I know that was a very longwinded example, but that was where this really hit me. I understand that this might be considered a bad implementation by your standards, but I felt that I should be able to better enforce the semantics of type.

Oh, it's nothing about it being a bad or good implementation, I'm just not sure that your type can conform to MutableCollection with the current implementation, and overriding swapAt doesn't fix that.

This would be a hugely beneficial addition. The lack of it bites us regularly at my workplace. We have had several situations where a protocol and default implementation is added to a class like UIViewController, and it works great. At some point in the future there is a need to customize the behavior for one particular view controller subclass. Unfortunately, at this point we usually need to do a refactor because there is no easy way to customize the behavior.

Just for the record, there was a point when we were redesigning the Collection protocols and we intentionally threw the use case of a linked-list-with-value-semantics “under the bus,” making it a very difficult thing to do correctly, because that allowed us to make other design choices that we considered more important. Part of the justification was that when you really want a linked list rather than some other data structure, you probably want it for its very "reference-y" features, like list splicing. So if this is hard for you… don't be surprised!

+1 from me. Have hit this issue many times at the intersection of protocols and generics.

A MutableCollection type has to support arbitrary mutations on an element (or elements). If your type's semantics doesn't support every potential tuple product (of supported lengths) of element values, then it can't conform to MC.

This is like Set, Dictionary, and many user-defined collections (including some of mine) with respect to RangeReplaceableCollection.

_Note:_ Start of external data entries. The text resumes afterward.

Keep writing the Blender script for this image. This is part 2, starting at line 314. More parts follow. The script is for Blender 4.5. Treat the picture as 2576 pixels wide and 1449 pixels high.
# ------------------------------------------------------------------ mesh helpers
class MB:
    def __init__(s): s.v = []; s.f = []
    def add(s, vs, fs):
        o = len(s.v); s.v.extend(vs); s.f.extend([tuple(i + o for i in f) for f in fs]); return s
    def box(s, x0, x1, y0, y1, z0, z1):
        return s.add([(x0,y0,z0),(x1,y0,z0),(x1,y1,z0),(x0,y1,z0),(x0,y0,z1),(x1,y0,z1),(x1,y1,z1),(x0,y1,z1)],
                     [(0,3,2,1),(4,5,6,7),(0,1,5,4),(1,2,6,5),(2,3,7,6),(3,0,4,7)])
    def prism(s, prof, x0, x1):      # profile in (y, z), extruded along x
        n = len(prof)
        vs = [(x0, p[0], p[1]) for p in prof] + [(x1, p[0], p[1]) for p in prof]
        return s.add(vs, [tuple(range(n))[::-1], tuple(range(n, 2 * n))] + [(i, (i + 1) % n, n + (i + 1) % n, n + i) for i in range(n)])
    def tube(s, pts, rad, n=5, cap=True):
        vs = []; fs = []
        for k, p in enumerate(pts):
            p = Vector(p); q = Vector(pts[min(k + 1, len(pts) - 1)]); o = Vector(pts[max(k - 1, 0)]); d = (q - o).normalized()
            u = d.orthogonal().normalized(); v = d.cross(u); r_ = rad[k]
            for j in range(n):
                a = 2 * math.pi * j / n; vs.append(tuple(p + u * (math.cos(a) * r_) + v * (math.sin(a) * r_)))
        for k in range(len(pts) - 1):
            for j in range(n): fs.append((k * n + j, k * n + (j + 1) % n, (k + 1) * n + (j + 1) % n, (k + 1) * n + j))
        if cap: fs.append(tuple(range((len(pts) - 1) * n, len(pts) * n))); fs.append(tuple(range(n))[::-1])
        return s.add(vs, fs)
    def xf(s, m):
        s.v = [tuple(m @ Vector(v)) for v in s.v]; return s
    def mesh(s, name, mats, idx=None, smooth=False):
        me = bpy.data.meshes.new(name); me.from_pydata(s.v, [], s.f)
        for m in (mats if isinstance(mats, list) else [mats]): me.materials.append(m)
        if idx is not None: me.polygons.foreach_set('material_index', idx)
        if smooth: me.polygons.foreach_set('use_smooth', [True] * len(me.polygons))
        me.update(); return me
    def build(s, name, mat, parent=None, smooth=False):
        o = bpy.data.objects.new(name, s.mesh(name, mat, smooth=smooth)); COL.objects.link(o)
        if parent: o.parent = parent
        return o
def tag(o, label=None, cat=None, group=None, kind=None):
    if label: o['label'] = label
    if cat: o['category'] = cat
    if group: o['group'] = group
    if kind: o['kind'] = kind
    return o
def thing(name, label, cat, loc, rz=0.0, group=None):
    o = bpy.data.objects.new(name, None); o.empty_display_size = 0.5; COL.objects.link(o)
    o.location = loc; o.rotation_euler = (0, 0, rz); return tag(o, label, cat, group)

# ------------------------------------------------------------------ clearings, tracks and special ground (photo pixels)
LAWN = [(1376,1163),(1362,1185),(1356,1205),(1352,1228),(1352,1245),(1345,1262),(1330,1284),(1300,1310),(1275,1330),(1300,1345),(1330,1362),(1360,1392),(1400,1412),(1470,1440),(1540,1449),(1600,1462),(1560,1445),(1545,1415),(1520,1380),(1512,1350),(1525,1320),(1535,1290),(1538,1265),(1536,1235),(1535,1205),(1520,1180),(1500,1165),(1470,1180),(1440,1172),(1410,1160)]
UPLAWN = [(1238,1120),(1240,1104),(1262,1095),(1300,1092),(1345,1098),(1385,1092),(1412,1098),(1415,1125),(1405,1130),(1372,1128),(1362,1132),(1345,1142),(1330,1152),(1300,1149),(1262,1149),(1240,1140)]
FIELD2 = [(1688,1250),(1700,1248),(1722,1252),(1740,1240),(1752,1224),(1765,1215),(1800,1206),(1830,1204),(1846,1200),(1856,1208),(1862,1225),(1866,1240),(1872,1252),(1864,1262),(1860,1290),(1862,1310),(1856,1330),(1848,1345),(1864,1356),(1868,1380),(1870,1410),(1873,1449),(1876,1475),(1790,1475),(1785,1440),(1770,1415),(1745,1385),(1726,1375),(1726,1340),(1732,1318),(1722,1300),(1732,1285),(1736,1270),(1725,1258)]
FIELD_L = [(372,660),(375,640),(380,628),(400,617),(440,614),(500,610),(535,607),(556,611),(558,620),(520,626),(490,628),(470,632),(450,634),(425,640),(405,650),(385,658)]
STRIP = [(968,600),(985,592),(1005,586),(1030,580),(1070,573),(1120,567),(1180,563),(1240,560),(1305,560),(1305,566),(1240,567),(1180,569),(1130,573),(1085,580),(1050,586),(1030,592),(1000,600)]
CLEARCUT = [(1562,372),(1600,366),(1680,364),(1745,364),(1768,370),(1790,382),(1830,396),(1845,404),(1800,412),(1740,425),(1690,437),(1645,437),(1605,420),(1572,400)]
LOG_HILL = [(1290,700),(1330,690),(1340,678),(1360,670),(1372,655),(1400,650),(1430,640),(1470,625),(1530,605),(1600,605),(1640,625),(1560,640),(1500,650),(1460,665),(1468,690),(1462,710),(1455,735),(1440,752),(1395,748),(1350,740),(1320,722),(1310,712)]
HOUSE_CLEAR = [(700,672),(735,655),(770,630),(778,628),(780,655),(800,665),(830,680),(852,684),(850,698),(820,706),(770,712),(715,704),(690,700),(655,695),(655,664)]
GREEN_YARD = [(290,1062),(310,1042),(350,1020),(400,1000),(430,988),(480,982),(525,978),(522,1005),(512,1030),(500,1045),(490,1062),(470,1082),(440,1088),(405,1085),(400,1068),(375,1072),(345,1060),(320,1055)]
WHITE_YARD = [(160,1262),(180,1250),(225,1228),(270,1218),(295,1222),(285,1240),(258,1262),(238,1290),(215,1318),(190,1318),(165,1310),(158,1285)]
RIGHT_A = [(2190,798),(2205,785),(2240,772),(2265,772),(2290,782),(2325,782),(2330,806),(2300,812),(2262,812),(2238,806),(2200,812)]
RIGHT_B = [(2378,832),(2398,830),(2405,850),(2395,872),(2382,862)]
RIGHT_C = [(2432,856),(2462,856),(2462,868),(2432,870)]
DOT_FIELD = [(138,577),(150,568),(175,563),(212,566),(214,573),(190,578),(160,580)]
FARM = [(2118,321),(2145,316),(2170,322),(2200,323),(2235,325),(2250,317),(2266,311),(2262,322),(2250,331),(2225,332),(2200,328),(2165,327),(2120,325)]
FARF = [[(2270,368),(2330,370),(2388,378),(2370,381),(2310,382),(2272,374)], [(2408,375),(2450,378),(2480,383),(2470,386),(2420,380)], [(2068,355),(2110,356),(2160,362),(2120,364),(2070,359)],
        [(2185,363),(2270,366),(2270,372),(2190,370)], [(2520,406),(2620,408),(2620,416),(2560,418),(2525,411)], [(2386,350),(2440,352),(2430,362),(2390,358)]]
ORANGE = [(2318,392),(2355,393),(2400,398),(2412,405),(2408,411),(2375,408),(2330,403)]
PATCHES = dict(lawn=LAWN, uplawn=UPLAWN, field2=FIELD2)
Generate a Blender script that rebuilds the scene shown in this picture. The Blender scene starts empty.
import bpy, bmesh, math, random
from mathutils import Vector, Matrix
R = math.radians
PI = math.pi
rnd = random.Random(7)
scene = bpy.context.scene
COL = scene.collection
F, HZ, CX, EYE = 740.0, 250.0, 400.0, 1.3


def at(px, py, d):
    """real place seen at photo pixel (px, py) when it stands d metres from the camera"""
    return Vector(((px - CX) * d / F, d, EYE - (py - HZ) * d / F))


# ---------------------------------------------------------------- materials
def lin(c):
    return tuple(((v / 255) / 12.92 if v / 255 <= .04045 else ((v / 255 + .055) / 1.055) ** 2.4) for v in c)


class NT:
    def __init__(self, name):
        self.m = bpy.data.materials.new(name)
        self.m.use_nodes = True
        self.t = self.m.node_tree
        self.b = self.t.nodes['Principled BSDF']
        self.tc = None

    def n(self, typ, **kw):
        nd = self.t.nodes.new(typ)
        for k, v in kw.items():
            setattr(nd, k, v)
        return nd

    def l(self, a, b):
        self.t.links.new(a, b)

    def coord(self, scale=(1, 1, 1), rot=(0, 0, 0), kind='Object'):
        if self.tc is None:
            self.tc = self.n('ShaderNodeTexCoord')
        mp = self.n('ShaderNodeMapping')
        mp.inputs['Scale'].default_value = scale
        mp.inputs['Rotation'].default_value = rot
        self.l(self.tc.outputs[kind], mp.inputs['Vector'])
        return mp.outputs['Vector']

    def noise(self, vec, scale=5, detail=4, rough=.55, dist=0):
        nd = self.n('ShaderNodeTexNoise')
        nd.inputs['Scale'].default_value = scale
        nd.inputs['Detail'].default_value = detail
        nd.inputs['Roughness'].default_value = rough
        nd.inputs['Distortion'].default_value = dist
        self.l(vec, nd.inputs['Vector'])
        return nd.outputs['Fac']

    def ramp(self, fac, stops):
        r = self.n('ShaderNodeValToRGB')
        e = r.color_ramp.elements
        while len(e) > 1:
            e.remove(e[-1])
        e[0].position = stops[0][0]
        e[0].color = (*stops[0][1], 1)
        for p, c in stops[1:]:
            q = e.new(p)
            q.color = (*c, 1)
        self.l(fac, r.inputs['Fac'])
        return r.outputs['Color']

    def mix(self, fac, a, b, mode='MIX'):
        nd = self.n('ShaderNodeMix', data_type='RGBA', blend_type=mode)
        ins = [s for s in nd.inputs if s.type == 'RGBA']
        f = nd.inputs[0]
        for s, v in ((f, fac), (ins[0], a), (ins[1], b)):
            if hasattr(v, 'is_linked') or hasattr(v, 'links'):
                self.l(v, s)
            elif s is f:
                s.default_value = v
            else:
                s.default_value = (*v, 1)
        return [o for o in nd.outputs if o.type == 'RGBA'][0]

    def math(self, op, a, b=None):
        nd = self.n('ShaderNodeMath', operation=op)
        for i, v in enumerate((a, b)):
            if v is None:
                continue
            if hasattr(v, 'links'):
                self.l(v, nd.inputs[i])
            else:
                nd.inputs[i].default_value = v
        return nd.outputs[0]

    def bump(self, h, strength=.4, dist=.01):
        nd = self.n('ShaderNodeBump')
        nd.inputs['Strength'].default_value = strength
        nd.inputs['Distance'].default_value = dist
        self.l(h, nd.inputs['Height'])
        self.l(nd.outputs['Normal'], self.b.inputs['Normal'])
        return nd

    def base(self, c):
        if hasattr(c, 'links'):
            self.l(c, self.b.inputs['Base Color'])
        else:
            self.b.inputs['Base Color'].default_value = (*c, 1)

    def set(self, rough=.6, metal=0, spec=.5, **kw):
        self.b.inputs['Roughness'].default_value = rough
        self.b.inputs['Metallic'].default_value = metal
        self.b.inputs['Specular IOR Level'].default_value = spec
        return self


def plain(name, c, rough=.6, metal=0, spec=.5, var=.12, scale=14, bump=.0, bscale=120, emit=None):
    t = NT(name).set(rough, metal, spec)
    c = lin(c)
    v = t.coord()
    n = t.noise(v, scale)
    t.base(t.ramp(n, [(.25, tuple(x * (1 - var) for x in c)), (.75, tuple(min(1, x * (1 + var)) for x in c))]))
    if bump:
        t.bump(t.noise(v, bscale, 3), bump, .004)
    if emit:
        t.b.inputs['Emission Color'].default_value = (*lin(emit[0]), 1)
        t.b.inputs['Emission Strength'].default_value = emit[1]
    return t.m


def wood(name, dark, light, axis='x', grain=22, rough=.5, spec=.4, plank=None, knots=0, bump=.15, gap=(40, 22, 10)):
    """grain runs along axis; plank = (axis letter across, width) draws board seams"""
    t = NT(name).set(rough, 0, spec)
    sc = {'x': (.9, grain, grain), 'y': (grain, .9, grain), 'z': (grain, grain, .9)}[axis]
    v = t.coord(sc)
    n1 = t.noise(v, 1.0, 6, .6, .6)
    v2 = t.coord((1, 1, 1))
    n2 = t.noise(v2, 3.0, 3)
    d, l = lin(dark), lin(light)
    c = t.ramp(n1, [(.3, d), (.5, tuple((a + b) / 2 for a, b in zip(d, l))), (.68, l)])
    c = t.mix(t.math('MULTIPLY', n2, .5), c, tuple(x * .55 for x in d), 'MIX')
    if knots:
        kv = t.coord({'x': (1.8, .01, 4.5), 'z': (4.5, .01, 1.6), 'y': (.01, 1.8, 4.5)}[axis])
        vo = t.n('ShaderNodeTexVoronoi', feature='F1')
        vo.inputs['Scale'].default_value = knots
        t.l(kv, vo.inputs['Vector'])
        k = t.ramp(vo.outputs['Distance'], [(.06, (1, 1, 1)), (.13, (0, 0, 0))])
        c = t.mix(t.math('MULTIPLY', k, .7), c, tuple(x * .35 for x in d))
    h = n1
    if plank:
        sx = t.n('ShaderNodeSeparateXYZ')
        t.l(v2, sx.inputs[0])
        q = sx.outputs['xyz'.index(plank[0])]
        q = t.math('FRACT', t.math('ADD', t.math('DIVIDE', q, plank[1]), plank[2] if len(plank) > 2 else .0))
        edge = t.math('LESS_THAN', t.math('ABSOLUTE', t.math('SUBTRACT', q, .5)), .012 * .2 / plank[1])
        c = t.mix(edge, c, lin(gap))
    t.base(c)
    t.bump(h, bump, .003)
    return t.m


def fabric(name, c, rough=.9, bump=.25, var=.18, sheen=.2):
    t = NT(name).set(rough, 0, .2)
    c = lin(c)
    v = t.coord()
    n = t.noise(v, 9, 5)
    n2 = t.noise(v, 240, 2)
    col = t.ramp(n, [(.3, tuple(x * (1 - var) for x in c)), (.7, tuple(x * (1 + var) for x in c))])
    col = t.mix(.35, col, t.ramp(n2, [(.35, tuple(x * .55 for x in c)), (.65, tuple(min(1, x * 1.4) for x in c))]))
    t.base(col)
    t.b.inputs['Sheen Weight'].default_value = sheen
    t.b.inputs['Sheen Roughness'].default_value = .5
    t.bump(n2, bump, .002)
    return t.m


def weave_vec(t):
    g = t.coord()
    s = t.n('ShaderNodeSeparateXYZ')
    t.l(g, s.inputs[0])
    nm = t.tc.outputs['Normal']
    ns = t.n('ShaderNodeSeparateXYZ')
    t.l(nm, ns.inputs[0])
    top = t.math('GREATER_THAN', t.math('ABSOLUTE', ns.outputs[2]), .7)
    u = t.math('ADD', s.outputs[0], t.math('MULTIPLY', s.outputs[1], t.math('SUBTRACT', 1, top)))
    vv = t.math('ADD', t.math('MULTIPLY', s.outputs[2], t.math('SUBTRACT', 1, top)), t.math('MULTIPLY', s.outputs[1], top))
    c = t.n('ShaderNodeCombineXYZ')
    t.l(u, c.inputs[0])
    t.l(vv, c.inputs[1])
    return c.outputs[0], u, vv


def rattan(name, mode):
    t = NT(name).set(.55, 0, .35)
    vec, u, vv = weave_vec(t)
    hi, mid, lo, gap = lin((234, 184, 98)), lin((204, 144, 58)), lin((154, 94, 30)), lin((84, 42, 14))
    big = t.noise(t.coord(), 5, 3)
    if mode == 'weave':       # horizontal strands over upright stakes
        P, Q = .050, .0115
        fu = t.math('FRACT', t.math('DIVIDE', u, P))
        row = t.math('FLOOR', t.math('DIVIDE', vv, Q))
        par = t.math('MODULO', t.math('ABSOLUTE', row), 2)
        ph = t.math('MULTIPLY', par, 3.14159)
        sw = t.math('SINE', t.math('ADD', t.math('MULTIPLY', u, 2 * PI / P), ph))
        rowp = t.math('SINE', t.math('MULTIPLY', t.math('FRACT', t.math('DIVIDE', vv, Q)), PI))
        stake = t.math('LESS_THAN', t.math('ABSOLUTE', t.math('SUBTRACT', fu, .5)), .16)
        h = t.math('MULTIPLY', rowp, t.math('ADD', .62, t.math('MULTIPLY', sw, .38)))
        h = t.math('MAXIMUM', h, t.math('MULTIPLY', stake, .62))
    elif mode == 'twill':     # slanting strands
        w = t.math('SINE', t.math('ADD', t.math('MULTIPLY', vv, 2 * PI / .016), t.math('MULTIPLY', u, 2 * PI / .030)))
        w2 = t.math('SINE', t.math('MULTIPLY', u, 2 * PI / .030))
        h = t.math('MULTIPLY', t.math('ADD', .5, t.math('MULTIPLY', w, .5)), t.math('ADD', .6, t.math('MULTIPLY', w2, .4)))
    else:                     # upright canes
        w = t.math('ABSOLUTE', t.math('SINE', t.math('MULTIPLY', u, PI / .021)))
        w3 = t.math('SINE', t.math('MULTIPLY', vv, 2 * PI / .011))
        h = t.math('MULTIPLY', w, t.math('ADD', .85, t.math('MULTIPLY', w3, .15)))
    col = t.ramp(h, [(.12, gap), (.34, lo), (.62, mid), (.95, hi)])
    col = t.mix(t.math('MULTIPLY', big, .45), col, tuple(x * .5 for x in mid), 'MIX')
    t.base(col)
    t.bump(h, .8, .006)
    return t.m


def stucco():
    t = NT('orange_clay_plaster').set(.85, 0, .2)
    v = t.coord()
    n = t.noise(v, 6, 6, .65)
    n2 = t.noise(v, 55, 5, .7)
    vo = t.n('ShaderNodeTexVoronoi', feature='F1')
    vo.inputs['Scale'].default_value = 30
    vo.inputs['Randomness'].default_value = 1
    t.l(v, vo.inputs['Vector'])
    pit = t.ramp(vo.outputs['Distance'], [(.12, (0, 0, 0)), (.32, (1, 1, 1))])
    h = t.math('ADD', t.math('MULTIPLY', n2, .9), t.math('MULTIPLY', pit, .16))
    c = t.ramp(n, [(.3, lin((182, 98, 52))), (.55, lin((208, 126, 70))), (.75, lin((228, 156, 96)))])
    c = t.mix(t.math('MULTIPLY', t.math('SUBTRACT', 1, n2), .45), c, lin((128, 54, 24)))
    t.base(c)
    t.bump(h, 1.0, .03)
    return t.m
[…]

They all support unregulated removals, but not unregulated insertions. Such types cannot conform to RRC, which requires both unregulated removals and insertions (as well as replacements). At best, they can support a custom copy of the removal subset of RRC (which does not have a base protocol for just that).

Hope to see some traction on this and from the OP @Karl.

I'm not versed in the Swift compiler but would love to know how to help get this ready for review.